2     When we clearly see that virtue consists in our heart’s entire, which is our consecration to God and the good of others, we must see that the unregenerate are not for one moment in this state.  It is amazing, that some philosophers and theologians maintain that the unregenerate sometimes do virtuous things.  But in order to make this kind of statement, they assume a false philosophy, and overlook the fact that in which all virtue consists in our supreme ultimate intention.  They speak of virtuous actions and of virtuous feelings as if virtue consisted in outward actions only, and not in our intention.

3     Henry P. Tappan, for example, for the most part an able, truthful, and beautiful writer affirms that one may willfully perform deeds that are inconsistent with, and contrary to his present choice of an end, and that as a result, unsaved sinners, whom he admits live to serve self, sometimes perform virtuous acts.  But, let us examine this subject.  We have seen that every choice and every willful act must be either an end or a means to that end, in other words, everything that we will or choose, we will or choose for some reason.  To deny this, is essentially saying that whatever we will or choose, we choose because our ultimate reason for that choice and what we choose are com­pletely different.  This makes no sense.  Our will cannot embrace at the same time, two opposite ends; and that while we choose one end, our will cannot decide to secure some other end which we have not chosen.  In other words, it is absurd to say that our will, while maintaining choosing one end, can use the means to accomplish another opposite end.      

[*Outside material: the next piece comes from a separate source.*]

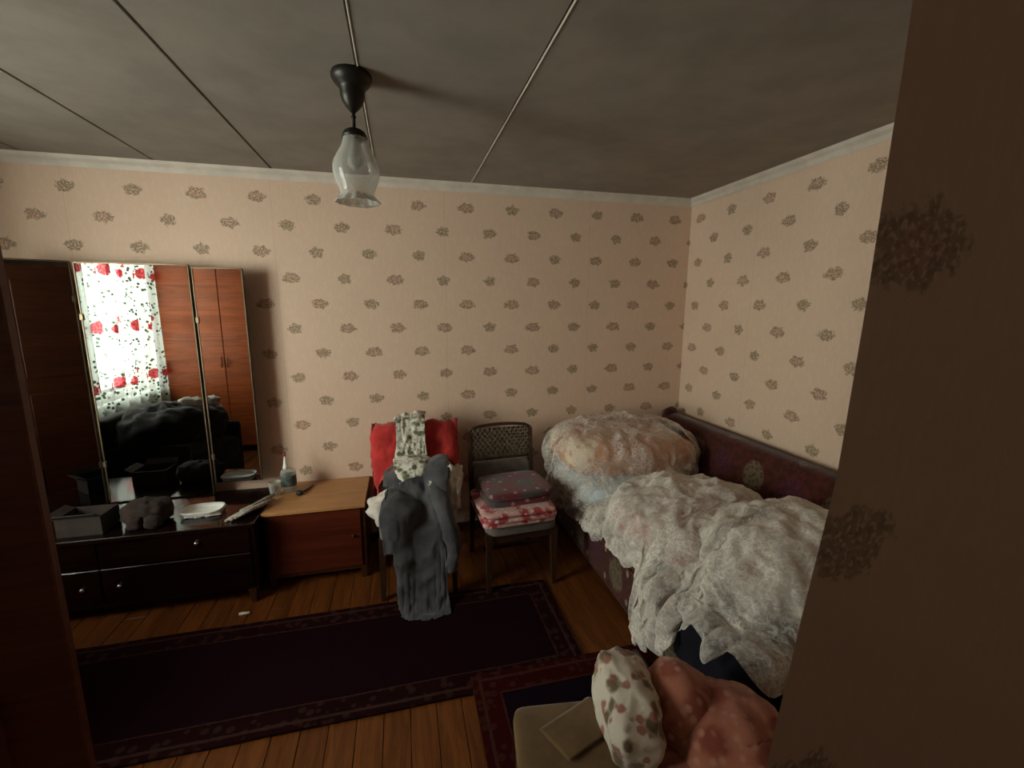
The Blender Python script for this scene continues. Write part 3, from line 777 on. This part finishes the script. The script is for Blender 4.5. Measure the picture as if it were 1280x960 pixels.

     When we choose one goal, that choice confines all the acts of our will to acts that accomplish that goal, and for the time being, and until we choose another goal and relinquish the first one, our will cannot put forth any conscious decisions that are inconsistent with our present goal.  Therefore, it follows that as long as sinners are selfish, or unregenerate, it is impossible for them to put forth holy conscious decisions.  They must first change their hearts, or their choice of their goal in life, before they can engage their will to secure anything other than a selfish end.  And this is the philosophy of the Bible that uniformly represents the unregenerate as totally depraved, and calls on them to repent, to make themselves a new heart.  The Bible never admits that they can do anything good or acceptable to God while exercising a wicked or selfish heart.